Name: Anohita Mallick
Affiliation: Indian Institute Of Astrophysics
Conference ID : ASI2022_278
Title : Probing Li enhancement­-IR excess connection in stars close to RGB tip
Authors : Anohita Mallick, Bacham E. Reddy, C. Muthumariappan
Abstract Type: Poster
Abstract Category : Stars, ISM and Galaxy
Abstract : As stars leave subgiant branch, lithium abundance decreases because Li produced in surface layers is burnt by convective dilution. But there are giants with large Li abundance and in some of these it is even larger than ISM (A(Li) = 3.2) – which indicates that Li enrichment must have occurred in them. After core hydrogen fusion in Main sequence, stellar envelope in RGBs becomes fully convective. At RGB tip central temperature and density are high enough for quantum tunneling to overcome Coulomb barrier between the nuclei, allowing triple­ alpha process to begin. As core is now degenerate, it does not expand and Helium consumption occurs very rapidly known as “Helium flash”. Core degeneracy is lifted and He core burning initiates in these “Red Clump Stars”. Recent works demonstrated A(LI) increases by a factor of ∼40 from RGB tip to RC. Li enhancement must occur between TRGB and RC. There are two possibilities – enhancement by merger with other stellar objects or internal nucleosynthesis in RC stars. For the latter some “extra mixing mechanism” is responsible for connecting outer convective envelope and inner H burning shell. For the first possibility these might be - 1) engulfment of close­in planet(s) during RGB phase 2) White dwarf + red giant mergers.

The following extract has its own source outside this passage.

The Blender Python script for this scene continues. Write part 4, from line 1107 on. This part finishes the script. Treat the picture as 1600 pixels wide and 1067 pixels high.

It's still not understood which of these mechanisms is responsible for anomalous lithium abundances close to TRGB. We investigated a large sample of low mass red giants on upper RGB and RC phase from GALAH DR3 survey. IR excess was found in some using infrared photometry implying high A(Li) in atleast some of these giants is due to mergers. We utilized DUSTY code for IR excess sources to estimate dust parameters. WISE band observations were used to constrain geometrical distribution of dust shell. Additionally, rotational velocities were considered to understand mass­-loss mechanism.